YOUR GOAL:
Give again, exactly as written, the lines of the records below from the line with "Write a Blender" to the line with "R = math.radians". Both end lines count; pictures do not.

ROWS:
>>>
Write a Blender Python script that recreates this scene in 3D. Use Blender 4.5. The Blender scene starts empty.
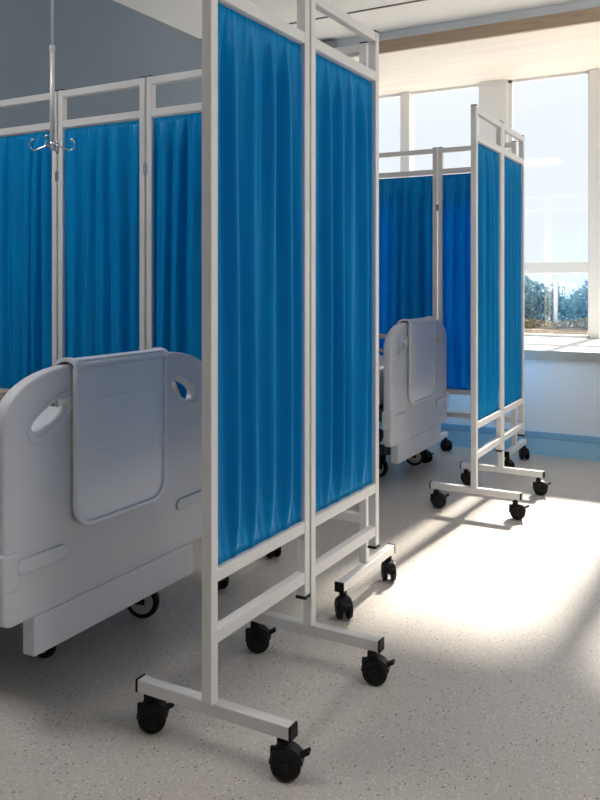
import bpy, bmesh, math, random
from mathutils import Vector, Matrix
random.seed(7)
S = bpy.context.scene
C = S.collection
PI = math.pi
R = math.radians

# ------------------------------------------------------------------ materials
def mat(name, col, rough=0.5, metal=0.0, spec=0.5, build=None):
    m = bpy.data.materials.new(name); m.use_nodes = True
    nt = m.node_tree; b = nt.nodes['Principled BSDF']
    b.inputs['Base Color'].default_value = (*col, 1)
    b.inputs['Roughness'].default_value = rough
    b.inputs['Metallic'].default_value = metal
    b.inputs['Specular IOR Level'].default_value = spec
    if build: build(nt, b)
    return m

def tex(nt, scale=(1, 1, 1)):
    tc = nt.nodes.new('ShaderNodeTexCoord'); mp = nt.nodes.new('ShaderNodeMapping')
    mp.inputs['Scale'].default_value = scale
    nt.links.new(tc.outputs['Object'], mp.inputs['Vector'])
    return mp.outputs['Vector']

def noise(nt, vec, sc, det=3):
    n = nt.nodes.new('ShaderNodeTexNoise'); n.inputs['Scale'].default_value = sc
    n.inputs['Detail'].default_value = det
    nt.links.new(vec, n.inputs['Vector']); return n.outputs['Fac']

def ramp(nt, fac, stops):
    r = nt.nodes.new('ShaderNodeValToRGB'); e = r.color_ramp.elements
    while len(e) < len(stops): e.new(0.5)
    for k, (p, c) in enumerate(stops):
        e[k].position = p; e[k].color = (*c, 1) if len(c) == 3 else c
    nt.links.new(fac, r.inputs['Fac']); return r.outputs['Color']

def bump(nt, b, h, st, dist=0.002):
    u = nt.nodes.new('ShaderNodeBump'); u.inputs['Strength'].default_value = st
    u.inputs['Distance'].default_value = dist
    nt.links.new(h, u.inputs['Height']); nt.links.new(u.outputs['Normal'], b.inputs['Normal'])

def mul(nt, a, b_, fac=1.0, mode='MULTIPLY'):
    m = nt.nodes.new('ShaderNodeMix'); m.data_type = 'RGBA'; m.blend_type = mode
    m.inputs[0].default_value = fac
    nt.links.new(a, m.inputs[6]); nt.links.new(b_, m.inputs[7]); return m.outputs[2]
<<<
>>>
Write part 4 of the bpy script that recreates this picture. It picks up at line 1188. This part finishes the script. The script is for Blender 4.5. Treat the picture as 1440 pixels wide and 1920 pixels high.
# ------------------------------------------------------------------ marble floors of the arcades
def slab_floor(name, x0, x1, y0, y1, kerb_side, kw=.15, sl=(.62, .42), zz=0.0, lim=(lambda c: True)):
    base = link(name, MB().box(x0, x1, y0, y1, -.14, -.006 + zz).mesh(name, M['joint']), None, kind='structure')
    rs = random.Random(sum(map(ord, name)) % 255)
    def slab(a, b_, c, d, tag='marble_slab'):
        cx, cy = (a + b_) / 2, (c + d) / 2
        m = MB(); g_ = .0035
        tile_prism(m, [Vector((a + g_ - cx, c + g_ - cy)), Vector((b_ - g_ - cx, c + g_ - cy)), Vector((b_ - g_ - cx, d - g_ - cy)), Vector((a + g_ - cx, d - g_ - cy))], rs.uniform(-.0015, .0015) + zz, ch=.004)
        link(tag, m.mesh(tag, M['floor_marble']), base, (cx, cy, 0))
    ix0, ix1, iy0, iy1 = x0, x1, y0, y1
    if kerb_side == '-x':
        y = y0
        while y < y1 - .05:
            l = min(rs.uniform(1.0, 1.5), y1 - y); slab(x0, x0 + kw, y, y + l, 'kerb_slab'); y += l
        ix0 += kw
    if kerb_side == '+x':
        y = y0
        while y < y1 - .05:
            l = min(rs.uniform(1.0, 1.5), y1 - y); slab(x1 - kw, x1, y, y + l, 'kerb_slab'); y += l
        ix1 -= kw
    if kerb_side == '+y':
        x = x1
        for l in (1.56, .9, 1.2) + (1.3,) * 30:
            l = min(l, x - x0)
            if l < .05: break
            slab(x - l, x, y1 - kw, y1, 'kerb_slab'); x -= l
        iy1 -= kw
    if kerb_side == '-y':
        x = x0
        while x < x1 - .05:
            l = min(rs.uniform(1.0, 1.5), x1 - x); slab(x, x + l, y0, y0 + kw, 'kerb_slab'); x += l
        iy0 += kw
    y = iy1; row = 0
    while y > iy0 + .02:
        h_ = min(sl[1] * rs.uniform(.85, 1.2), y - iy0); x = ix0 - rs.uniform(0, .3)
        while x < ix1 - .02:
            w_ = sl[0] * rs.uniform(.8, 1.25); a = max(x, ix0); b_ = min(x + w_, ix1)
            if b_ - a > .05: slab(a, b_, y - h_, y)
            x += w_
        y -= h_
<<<
>>>
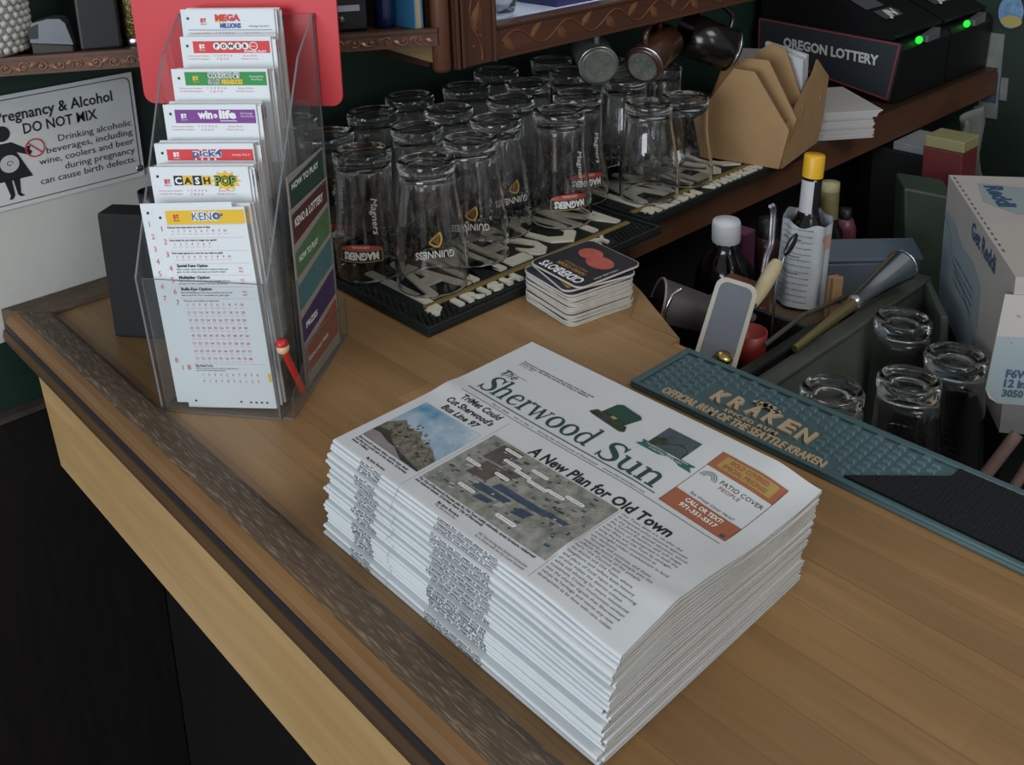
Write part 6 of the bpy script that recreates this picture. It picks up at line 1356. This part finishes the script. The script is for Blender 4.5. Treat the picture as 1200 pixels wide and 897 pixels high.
<<<
TASK ANSWER:
Write a Blender Python script that recreates this scene in 3D. Use Blender 4.5. The Blender scene starts empty.
import bpy, bmesh, math, random
from mathutils import Vector, Matrix
random.seed(7)
S = bpy.context.scene
C = S.collection
PI = math.pi
R = math.radians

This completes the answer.